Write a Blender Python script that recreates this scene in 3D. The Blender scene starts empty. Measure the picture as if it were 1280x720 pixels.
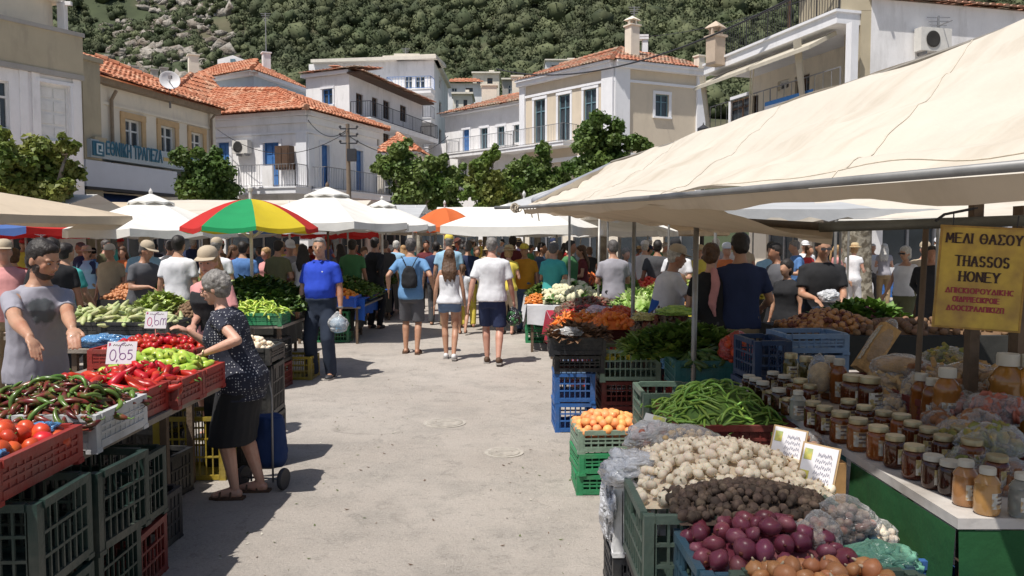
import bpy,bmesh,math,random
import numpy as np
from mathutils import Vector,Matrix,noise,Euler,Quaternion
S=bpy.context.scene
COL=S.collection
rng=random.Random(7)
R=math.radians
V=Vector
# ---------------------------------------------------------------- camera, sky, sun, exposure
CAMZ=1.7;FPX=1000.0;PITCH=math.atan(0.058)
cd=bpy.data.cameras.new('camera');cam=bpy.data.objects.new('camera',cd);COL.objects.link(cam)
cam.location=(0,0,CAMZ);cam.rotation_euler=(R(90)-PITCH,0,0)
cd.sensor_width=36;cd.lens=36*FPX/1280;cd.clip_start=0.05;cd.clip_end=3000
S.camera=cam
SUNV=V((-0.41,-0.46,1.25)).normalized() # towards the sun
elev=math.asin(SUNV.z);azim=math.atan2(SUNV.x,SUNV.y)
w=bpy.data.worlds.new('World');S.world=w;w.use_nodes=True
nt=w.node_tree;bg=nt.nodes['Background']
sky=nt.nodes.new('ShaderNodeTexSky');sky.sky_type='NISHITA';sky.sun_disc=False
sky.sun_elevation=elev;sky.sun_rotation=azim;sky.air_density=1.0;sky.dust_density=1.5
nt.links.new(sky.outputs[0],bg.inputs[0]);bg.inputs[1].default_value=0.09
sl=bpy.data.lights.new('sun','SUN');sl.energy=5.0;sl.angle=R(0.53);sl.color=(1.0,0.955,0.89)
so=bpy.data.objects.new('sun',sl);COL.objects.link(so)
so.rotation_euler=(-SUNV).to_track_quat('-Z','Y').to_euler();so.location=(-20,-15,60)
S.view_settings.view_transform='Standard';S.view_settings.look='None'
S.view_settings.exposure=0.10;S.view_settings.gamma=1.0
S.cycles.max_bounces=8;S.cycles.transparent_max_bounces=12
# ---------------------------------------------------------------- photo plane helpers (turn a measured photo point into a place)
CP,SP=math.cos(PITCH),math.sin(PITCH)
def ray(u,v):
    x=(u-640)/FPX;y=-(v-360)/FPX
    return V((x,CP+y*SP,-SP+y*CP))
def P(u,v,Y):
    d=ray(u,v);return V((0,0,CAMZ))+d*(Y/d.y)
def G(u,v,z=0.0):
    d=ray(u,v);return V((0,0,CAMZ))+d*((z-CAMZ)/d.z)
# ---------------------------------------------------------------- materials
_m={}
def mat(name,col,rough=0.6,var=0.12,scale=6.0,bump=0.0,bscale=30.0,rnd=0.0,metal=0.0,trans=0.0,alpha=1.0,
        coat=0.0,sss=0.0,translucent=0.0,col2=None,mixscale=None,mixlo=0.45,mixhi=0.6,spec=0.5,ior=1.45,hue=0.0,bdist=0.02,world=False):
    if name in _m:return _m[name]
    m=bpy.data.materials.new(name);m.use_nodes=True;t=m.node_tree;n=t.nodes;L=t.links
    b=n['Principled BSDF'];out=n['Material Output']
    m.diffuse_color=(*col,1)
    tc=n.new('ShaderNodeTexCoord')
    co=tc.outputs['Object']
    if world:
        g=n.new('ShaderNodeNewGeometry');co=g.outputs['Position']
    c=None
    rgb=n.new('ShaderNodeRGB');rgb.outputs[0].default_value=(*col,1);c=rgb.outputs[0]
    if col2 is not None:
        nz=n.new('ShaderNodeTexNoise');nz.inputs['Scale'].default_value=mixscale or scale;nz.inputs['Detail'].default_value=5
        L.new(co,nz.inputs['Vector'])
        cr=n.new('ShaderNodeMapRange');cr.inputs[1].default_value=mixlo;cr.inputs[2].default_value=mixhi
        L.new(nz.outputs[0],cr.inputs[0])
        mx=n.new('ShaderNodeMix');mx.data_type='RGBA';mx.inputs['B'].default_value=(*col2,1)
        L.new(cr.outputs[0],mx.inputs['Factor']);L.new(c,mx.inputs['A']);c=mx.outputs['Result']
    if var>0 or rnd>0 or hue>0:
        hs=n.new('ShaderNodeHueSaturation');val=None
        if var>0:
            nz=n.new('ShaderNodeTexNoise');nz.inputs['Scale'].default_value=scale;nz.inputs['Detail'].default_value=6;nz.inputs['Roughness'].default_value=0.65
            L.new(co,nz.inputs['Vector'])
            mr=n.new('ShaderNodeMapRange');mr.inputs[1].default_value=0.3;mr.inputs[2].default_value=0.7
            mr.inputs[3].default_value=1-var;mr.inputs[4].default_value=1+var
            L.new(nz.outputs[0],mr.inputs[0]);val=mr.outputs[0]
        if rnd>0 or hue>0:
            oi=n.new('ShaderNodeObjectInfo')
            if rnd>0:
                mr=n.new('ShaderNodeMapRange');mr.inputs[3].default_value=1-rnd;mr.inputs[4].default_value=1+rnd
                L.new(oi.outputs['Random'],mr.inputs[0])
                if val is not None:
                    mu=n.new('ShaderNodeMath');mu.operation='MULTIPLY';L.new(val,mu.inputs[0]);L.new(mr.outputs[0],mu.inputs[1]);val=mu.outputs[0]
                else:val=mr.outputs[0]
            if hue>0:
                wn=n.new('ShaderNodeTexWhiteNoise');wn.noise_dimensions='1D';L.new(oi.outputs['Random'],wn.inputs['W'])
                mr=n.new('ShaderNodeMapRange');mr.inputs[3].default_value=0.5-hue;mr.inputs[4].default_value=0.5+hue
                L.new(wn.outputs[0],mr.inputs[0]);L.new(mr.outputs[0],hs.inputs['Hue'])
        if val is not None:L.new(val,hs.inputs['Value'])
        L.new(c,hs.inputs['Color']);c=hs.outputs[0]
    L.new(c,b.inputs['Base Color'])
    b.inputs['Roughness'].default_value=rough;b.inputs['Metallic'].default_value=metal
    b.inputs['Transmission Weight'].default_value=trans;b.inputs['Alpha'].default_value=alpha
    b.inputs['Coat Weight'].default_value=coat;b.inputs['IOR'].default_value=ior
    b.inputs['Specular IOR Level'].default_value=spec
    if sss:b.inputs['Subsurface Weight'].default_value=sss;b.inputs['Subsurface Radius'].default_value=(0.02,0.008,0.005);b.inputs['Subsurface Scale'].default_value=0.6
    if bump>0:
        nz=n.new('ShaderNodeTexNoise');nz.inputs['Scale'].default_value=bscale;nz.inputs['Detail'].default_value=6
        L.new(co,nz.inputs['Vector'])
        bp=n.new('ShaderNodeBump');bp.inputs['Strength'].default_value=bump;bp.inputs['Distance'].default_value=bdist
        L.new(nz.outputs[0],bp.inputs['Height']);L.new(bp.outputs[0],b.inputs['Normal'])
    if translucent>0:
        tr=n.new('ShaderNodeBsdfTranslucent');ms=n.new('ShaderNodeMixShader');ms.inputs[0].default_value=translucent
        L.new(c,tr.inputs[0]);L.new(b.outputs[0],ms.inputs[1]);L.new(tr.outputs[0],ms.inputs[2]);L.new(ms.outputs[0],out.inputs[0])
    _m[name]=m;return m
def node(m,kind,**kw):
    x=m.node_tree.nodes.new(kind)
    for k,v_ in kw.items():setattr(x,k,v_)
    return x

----

Return the whole listing, word for word, and leave out every picture.

*Task response*.
Write a Blender Python script that recreates this scene in 3D. The Blender scene starts empty. Measure the picture as if it were 1280x720 pixels.
import bpy,bmesh,math,random
import numpy as np
from mathutils import Vector,Matrix,noise,Euler,Quaternion
S=bpy.context.scene
COL=S.collection
rng=random.Random(7)
R=math.radians
V=Vector
# ---------------------------------------------------------------- camera, sky, sun, exposure
CAMZ=1.7;FPX=1000.0;PITCH=math.atan(0.058)
cd=bpy.data.cameras.new('camera');cam=bpy.data.objects.new('camera',cd);COL.objects.link(cam)
cam.location=(0,0,CAMZ);cam.rotation_euler=(R(90)-PITCH,0,0)
cd.sensor_width=36;cd.lens=36*FPX/1280;cd.clip_start=0.05;cd.clip_end=3000
S.camera=cam
SUNV=V((-0.41,-0.46,1.25)).normalized() # towards the sun
elev=math.asin(SUNV.z);azim=math.atan2(SUNV.x,SUNV.y)
w=bpy.data.worlds.new('World');S.world=w;w.use_nodes=True
nt=w.node_tree;bg=nt.nodes['Background']
sky=nt.nodes.new('ShaderNodeTexSky');sky.sky_type='NISHITA';sky.sun_disc=False
sky.sun_elevation=elev;sky.sun_rotation=azim;sky.air_density=1.0;sky.dust_density=1.5
nt.links.new(sky.outputs[0],bg.inputs[0]);bg.inputs[1].default_value=0.09
sl=bpy.data.lights.new('sun','SUN');sl.energy=5.0;sl.angle=R(0.53);sl.color=(1.0,0.955,0.89)
so=bpy.data.objects.new('sun',sl);COL.objects.link(so)
so.rotation_euler=(-SUNV).to_track_quat('-Z','Y').to_euler();so.location=(-20,-15,60)
S.view_settings.view_transform='Standard';S.view_settings.look='None'
S.view_settings.exposure=0.10;S.view_settings.gamma=1.0
S.cycles.max_bounces=8;S.cycles.transparent_max_bounces=12
# ---------------------------------------------------------------- photo plane helpers (turn a measured photo point into a place)
CP,SP=math.cos(PITCH),math.sin(PITCH)
def ray(u,v):
    x=(u-640)/FPX;y=-(v-360)/FPX
    return V((x,CP+y*SP,-SP+y*CP))
def P(u,v,Y):
    d=ray(u,v);return V((0,0,CAMZ))+d*(Y/d.y)
def G(u,v,z=0.0):
    d=ray(u,v);return V((0,0,CAMZ))+d*((z-CAMZ)/d.z)
# ---------------------------------------------------------------- materials
_m={}
def mat(name,col,rough=0.6,var=0.12,scale=6.0,bump=0.0,bscale=30.0,rnd=0.0,metal=0.0,trans=0.0,alpha=1.0,
        coat=0.0,sss=0.0,translucent=0.0,col2=None,mixscale=None,mixlo=0.45,mixhi=0.6,spec=0.5,ior=1.45,hue=0.0,bdist=0.02,world=False):
    if name in _m:return _m[name]
    m=bpy.data.materials.new(name);m.use_nodes=True;t=m.node_tree;n=t.nodes;L=t.links
    b=n['Principled BSDF'];out=n['Material Output']
    m.diffuse_color=(*col,1)
    tc=n.new('ShaderNodeTexCoord')
    co=tc.outputs['Object']
    if world:
        g=n.new('ShaderNodeNewGeometry');co=g.outputs['Position']
    c=None
    rgb=n.new('ShaderNodeRGB');rgb.outputs[0].default_value=(*col,1);c=rgb.outputs[0]
    if col2 is not None:
        nz=n.new('ShaderNodeTexNoise');nz.inputs['Scale'].default_value=mixscale or scale;nz.inputs['Detail'].default_value=5
        L.new(co,nz.inputs['Vector'])
        cr=n.new('ShaderNodeMapRange');cr.inputs[1].default_value=mixlo;cr.inputs[2].default_value=mixhi
        L.new(nz.outputs[0],cr.inputs[0])
        mx=n.new('ShaderNodeMix');mx.data_type='RGBA';mx.inputs['B'].default_value=(*col2,1)
        L.new(cr.outputs[0],mx.inputs['Factor']);L.new(c,mx.inputs['A']);c=mx.outputs['Result']
    if var>0 or rnd>0 or hue>0:
        hs=n.new('ShaderNodeHueSaturation');val=None
        if var>0:
            nz=n.new('ShaderNodeTexNoise');nz.inputs['Scale'].default_value=scale;nz.inputs['Detail'].default_value=6;nz.inputs['Roughness'].default_value=0.65
            L.new(co,nz.inputs['Vector'])
            mr=n.new('ShaderNodeMapRange');mr.inputs[1].default_value=0.3;mr.inputs[2].default_value=0.7
            mr.inputs[3].default_value=1-var;mr.inputs[4].default_value=1+var
            L.new(nz.outputs[0],mr.inputs[0]);val=mr.outputs[0]
        if rnd>0 or hue>0:
            oi=n.new('ShaderNodeObjectInfo')
            if rnd>0:
                mr=n.new('ShaderNodeMapRange');mr.inputs[3].default_value=1-rnd;mr.inputs[4].default_value=1+rnd
                L.new(oi.outputs['Random'],mr.inputs[0])
                if val is not None:
                    mu=n.new('ShaderNodeMath');mu.operation='MULTIPLY';L.new(val,mu.inputs[0]);L.new(mr.outputs[0],mu.inputs[1]);val=mu.outputs[0]
                else:val=mr.outputs[0]
            if hue>0:
                wn=n.new('ShaderNodeTexWhiteNoise');wn.noise_dimensions='1D';L.new(oi.outputs['Random'],wn.inputs['W'])
                mr=n.new('ShaderNodeMapRange');mr.inputs[3].default_value=0.5-hue;mr.inputs[4].default_value=0.5+hue
                L.new(wn.outputs[0],mr.inputs[0]);L.new(mr.outputs[0],hs.inputs['Hue'])
        if val is not None:L.new(val,hs.inputs['Value'])
        L.new(c,hs.inputs['Color']);c=hs.outputs[0]
    L.new(c,b.inputs['Base Color'])
    b.inputs['Roughness'].default_value=rough;b.inputs['Metallic'].default_value=metal
    b.inputs['Transmission Weight'].default_value=trans;b.inputs['Alpha'].default_value=alpha
    b.inputs['Coat Weight'].default_value=coat;b.inputs['IOR'].default_value=ior
    b.inputs['Specular IOR Level'].default_value=spec
    if sss:b.inputs['Subsurface Weight'].default_value=sss;b.inputs['Subsurface Radius'].default_value=(0.02,0.008,0.005);b.inputs['Subsurface Scale'].default_value=0.6
    if bump>0:
        nz=n.new('ShaderNodeTexNoise');nz.inputs['Scale'].default_value=bscale;nz.inputs['Detail'].default_value=6
        L.new(co,nz.inputs['Vector'])
        bp=n.new('ShaderNodeBump');bp.inputs['Strength'].default_value=bump;bp.inputs['Distance'].default_value=bdist
        L.new(nz.outputs[0],bp.inputs['Height']);L.new(bp.outputs[0],b.inputs['Normal'])
    if translucent>0:
        tr=n.new('ShaderNodeBsdfTranslucent');ms=n.new('ShaderNodeMixShader');ms.inputs[0].default_value=translucent
        L.new(c,tr.inputs[0]);L.new(b.outputs[0],ms.inputs[1]);L.new(tr.outputs[0],ms.inputs[2]);L.new(ms.outputs[0],out.inputs[0])
    _m[name]=m;return m
def node(m,kind,**kw):
    x=m.node_tree.nodes.new(kind)
    for k,v_ in kw.items():setattr(x,k,v_)
    return x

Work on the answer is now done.